Thursday, July 9, 2015

"Firefly Lane": Before The Nightingale, this one was considered her best


Sometimes I wonder what's wrong with me that I don't love the books I am pretty sure that I SHOULD love.  I've been called a "book snob" before, and I know that it's true.  In the summer, though, I generally love a good sappy romance, and I thought I would find it with Kristin Hannah's 2008 huge hit "Firefly Lane." This book, touted as her best before "The Nightingale," intrigued me.  It sounded like a perfect summer book - love, friendship, loyalty, loss.  Yum. I LOVED "The Nightingale", so I thought I would be just as enchanted by "Firefly Lane" and I was even more happy that it included nothing about WWII, but I was sorely disappointed by Hannah's lack of writing depth in this straightforward and often cliched book.

To be fair, the story is a good one.  "Firefly Lane" follows the friendship between an unlikely pair - innocent, ugly duckling, Kate whose family bonds are strong and dependable, and beautiful, rebellious Tully who moves next door with her burn out mother for a short span of time in the summer of 1974.  They become TullyandKate, inseparable best friends, and forge a bond that transcends the ravages of time, motherhood, love gained and lost, and jealousy both buried and apparent.

There is much to love in this story of friendship.  The cultural references throughout struck a cord with me.  With each decade came new challenges.  In the 70s, the girls struggled with their own forming identities, but found solace in summer bike rides.  In the 80s, the power struggles of college where Tully wanted them to stick together and enter the world of journalism as a pair, and Kate's ever growing sense of disinterest surfaced.  Tully's quest for t.v. stardom continued to grow through the 90s and early 2000s as she gained more and more fame and notoriety and Kate's priorities shifted to motherhood.  Each of the women long for what the other possesses and each feel pangs of regret over their chosen paths, but always remain friends.
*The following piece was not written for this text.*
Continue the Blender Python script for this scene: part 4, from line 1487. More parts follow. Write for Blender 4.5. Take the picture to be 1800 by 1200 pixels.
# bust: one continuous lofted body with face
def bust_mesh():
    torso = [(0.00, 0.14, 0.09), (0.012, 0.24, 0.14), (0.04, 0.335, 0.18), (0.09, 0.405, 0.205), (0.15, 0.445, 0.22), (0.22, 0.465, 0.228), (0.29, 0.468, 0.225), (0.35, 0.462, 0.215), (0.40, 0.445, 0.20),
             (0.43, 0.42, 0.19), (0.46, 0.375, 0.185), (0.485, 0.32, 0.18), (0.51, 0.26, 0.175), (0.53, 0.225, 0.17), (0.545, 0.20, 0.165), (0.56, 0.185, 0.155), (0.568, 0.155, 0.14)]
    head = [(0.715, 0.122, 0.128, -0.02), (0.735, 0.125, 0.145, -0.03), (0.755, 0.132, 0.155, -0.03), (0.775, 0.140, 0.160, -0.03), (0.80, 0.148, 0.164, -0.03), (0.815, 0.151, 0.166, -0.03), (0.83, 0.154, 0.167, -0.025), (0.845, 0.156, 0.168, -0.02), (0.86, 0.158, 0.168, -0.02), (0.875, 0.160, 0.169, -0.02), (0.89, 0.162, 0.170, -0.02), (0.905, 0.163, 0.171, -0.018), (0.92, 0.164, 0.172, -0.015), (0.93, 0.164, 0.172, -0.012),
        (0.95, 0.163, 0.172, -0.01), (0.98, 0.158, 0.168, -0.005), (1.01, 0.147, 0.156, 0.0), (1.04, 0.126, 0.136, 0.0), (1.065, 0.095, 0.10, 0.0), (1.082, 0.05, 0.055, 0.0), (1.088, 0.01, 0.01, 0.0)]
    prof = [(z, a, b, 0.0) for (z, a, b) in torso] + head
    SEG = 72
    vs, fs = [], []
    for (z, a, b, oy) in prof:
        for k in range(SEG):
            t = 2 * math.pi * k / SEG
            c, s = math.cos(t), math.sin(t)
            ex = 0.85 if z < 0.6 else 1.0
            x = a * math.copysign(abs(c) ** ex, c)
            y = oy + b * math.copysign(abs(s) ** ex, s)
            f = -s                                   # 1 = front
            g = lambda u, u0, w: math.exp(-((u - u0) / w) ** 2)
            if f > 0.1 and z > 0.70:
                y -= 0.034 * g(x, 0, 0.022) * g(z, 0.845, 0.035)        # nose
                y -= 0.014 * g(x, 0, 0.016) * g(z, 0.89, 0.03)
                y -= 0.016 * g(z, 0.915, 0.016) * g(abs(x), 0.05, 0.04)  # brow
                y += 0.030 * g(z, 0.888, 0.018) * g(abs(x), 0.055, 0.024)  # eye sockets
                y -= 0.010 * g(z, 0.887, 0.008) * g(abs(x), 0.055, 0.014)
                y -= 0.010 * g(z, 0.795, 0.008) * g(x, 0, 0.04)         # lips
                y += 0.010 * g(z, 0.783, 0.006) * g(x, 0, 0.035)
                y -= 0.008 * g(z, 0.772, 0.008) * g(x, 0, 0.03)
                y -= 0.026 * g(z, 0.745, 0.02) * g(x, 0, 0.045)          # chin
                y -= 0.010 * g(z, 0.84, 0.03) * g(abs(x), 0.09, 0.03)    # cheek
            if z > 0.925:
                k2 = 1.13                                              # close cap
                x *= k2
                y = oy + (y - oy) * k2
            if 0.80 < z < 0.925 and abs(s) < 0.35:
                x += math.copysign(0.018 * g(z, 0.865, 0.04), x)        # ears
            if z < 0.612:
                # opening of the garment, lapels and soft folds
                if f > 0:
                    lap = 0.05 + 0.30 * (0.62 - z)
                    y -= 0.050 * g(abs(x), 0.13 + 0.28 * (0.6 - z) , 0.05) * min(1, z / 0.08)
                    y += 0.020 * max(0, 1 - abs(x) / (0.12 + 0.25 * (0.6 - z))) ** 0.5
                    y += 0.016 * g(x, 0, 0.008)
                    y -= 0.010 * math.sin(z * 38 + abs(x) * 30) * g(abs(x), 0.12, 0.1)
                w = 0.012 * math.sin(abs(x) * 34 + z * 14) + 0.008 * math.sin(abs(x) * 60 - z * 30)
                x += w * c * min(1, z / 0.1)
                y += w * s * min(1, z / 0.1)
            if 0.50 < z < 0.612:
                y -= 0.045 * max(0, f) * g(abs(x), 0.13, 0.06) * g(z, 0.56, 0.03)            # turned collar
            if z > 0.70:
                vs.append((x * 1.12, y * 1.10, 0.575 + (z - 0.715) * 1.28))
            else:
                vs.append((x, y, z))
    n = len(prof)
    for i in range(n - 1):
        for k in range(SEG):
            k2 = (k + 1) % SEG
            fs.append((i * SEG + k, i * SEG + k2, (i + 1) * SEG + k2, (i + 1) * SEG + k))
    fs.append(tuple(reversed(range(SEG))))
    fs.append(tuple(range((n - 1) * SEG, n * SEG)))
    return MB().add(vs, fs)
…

I could relate to the changing styles, the changing priorities, and the ability to stick to a friend even after betrayals.

The friendship was sweet at first, but something shifted for me when the girls entered college.  Tully's sense of entitlement and her blind ambition made me sad.  Kate's devoted loyalty to her egomaniac friend made me sad, too.  And that pattern continued their whole lives.  It was hard for me to understand why Kate remained so faithful to Tully who clearly was out for herself for most of the story.  It was just as hard for me to understand Kate's inability to take care of herself EVER. My feelings shifted in the last few chapters of the book when Tully and Kate returned to the sweetness that defined their early friendship.  They needed each other, and loved each other like sisters, frenemies, life-long rivals and besties.

The writing was eye rolling worthy in many instances, and then sweet in others.  I cringed at the cliches and the predictability of the story line.  Some of the dialogue was dreadful and campy.  The thing is, though, that Kristin Hannah is a prolific writer with a devoted following for her 20 novels.  She writes for women who don't want a complex novel, but want something straightforward with conflicts of friendship and love intertwined.

I don't think I'll be reading any of her other earlier books, but I do know that I loved "The Nightingale" and it has many of the same elements that "Firefly Lane" possessed like one driven female character who rebels against society and another who is a headstrong mother. Hannah knows how to craft memorable female characters that modern women can relate to in many ways and she knows how to draw in readers, it just depends on how deep of a read you prefer and now, it seems with her latest bestseller "The Nightingale" that readers have a choice between substance free writing and something with a little more grit.